* _Written request_: Find the lines holding "scene" and copy them.

===== Source excerpt =====

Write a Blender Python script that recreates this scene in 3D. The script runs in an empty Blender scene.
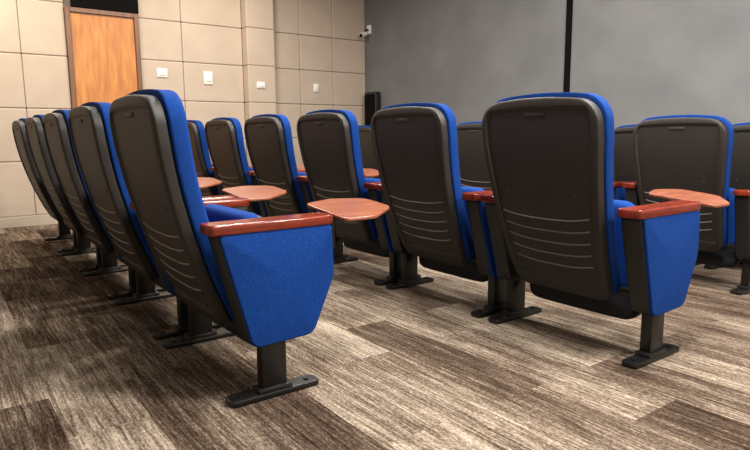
import bpy, bmesh, math, random
from mathutils import Vector, Matrix
random.seed(4)
C = bpy.context.scene.collection
PI = math.pi
h = 0.84                      # camera height, all measures were taken relative to it
W = 7.9 * h                   # beige wall at x = -W
FY = 5.6 * h                  # grey wall at y = FY
CEIL = 2.95
RK0, RK = 2.95*h, .05         # the floor falls gently towards the grey wall beyond the second row
def fz(y): return -RK*max(0, y-RK0)

# ------------------------------------------------------------------ camera
PITCH = math.radians(8.44); YAW = math.radians(53.9); FPX = 600.0; ROLL = math.radians(-.45)
cd = bpy.data.cameras.new('camera'); cam = bpy.data.objects.new('camera', cd); C.objects.link(cam)
M3 = Matrix.Rotation(YAW, 3, 'Z') @ Matrix.Rotation(PI/2-PITCH, 3, 'X') @ Matrix.Rotation(ROLL, 3, 'Z')
cam.location = (0, 0, h); cam.rotation_euler = M3.to_euler()
cd.lens = FPX/750*36; cd.sensor_width = 36; cd.clip_start = 0.02
bpy.context.scene.camera = cam
def ray(u, v): return M3 @ Vector(((u-375)/FPX, (225-v)/FPX, -1))
def wp(u, v):                 # measured point on the beige wall
    d = ray(u, v); t = -W/d.x; return Vector((-W, d.y*t, h+d.z*t))
def fp(u, v):                 # measured point on the grey wall
    d = ray(u, v); t = FY/d.y; return Vector((d.x*t, FY, h+d.z*t))

# ------------------------------------------------------------------ materials
def srgb(r, g, b):
    f = lambda c: (c/255/12.92) if c/255 <= .04045 else ((c/255+.055)/1.055)**2.4
    return (f(r), f(g), f(b), 1)
def mat(name, col, rough=.5, metal=0, spec=.5):
    m = bpy.data.materials.new(name); m.use_nodes = True
    b = m.node_tree.nodes['Principled BSDF']
    b.inputs['Base Color'].default_value = col; b.inputs['Roughness'].default_value = rough
    b.inputs['Metallic'].default_value = metal; b.inputs['Specular IOR Level'].default_value = spec
    return m, m.node_tree, b
def N(nt, t, **kw):
    n = nt.nodes.new(t)
    for k, v in kw.items(): setattr(n, k, v)
    return n
def ramp(nt, stops, src):
    r = N(nt, 'ShaderNodeValToRGB')
    while len(r.color_ramp.elements) < len(stops): r.color_ramp.elements.new(.5)
    for e, (p, c) in zip(r.color_ramp.elements, stops): e.position = p; e.color = c
    nt.links.new(src, r.inputs[0]); return r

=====

* _The answer_:
Write a Blender Python script that recreates this scene in 3D. The script runs in an empty Blender scene.
C = bpy.context.scene.collection
bpy.context.scene.camera = cam